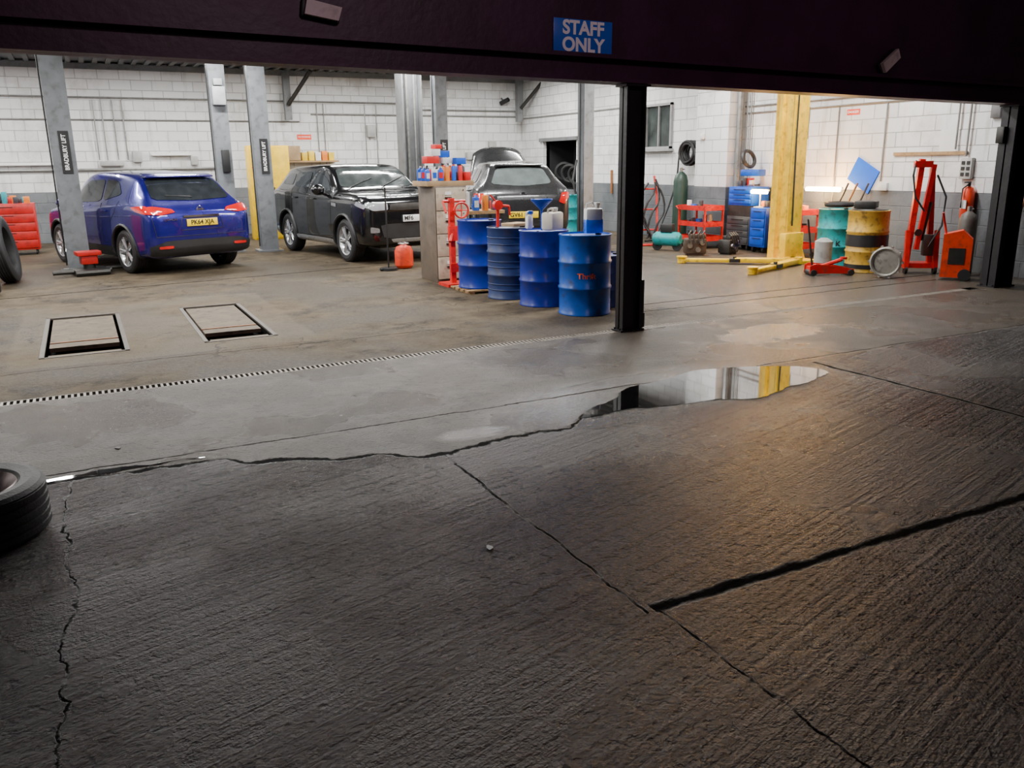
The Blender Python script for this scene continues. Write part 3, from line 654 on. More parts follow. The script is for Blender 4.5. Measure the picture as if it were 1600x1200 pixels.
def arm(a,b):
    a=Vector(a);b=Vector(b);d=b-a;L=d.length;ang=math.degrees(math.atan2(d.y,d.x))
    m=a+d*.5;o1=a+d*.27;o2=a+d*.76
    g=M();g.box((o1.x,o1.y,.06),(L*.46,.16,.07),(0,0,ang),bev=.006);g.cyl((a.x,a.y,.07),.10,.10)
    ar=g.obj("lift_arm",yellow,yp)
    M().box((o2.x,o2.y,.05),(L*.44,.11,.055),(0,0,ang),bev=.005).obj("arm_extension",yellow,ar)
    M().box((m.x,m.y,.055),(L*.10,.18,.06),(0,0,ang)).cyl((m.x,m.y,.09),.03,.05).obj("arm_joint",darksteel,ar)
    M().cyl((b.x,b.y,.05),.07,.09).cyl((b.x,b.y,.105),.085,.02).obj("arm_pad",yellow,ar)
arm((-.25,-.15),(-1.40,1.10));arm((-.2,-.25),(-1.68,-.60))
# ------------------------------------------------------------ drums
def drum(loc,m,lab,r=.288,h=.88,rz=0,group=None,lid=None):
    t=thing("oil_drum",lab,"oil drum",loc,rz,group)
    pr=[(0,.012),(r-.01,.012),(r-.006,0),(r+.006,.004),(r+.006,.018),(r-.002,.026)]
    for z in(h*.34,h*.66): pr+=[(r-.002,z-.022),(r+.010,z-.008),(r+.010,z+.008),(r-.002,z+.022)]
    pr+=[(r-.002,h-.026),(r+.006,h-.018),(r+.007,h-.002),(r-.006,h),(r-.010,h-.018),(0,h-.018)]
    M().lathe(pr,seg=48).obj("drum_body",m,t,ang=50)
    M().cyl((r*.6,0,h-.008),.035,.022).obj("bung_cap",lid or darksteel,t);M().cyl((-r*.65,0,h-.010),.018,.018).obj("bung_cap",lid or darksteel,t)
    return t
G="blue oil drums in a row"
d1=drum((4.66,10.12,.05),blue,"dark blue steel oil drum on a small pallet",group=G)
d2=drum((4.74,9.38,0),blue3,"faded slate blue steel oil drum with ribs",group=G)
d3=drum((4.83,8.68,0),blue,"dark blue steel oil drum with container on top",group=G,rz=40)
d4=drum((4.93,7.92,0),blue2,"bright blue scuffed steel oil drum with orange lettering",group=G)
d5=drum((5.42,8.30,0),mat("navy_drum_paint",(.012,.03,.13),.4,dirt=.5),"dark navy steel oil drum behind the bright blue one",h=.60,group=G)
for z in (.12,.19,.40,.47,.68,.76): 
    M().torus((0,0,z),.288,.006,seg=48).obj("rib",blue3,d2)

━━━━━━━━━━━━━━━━

PROBLEM DESCRIPTION:
Quote every line word for word and keep the images out of the copy.

ANSWER IN FULL:
The Blender Python script for this scene continues. Write part 3, from line 654 on. More parts follow. The script is for Blender 4.5. Measure the picture as if it were 1600x1200 pixels.
def arm(a,b):
    a=Vector(a);b=Vector(b);d=b-a;L=d.length;ang=math.degrees(math.atan2(d.y,d.x))
    m=a+d*.5;o1=a+d*.27;o2=a+d*.76
    g=M();g.box((o1.x,o1.y,.06),(L*.46,.16,.07),(0,0,ang),bev=.006);g.cyl((a.x,a.y,.07),.10,.10)
    ar=g.obj("lift_arm",yellow,yp)
    M().box((o2.x,o2.y,.05),(L*.44,.11,.055),(0,0,ang),bev=.005).obj("arm_extension",yellow,ar)
    M().box((m.x,m.y,.055),(L*.10,.18,.06),(0,0,ang)).cyl((m.x,m.y,.09),.03,.05).obj("arm_joint",darksteel,ar)
    M().cyl((b.x,b.y,.05),.07,.09).cyl((b.x,b.y,.105),.085,.02).obj("arm_pad",yellow,ar)
arm((-.25,-.15),(-1.40,1.10));arm((-.2,-.25),(-1.68,-.60))
# ------------------------------------------------------------ drums
def drum(loc,m,lab,r=.288,h=.88,rz=0,group=None,lid=None):
    t=thing("oil_drum",lab,"oil drum",loc,rz,group)
    pr=[(0,.012),(r-.01,.012),(r-.006,0),(r+.006,.004),(r+.006,.018),(r-.002,.026)]
    for z in(h*.34,h*.66): pr+=[(r-.002,z-.022),(r+.010,z-.008),(r+.010,z+.008),(r-.002,z+.022)]
    pr+=[(r-.002,h-.026),(r+.006,h-.018),(r+.007,h-.002),(r-.006,h),(r-.010,h-.018),(0,h-.018)]
    M().lathe(pr,seg=48).obj("drum_body",m,t,ang=50)
    M().cyl((r*.6,0,h-.008),.035,.022).obj("bung_cap",lid or darksteel,t);M().cyl((-r*.65,0,h-.010),.018,.018).obj("bung_cap",lid or darksteel,t)
    return t
G="blue oil drums in a row"
d1=drum((4.66,10.12,.05),blue,"dark blue steel oil drum on a small pallet",group=G)
d2=drum((4.74,9.38,0),blue3,"faded slate blue steel oil drum with ribs",group=G)
d3=drum((4.83,8.68,0),blue,"dark blue steel oil drum with container on top",group=G,rz=40)
d4=drum((4.93,7.92,0),blue2,"bright blue scuffed steel oil drum with orange lettering",group=G)
d5=drum((5.42,8.30,0),mat("navy_drum_paint",(.012,.03,.13),.4,dirt=.5),"dark navy steel oil drum behind the bright blue one",h=.60,group=G)
for z in (.12,.19,.40,.47,.68,.76): 
    M().torus((0,0,z),.288,.006,seg=48).obj("rib",blue3,d2)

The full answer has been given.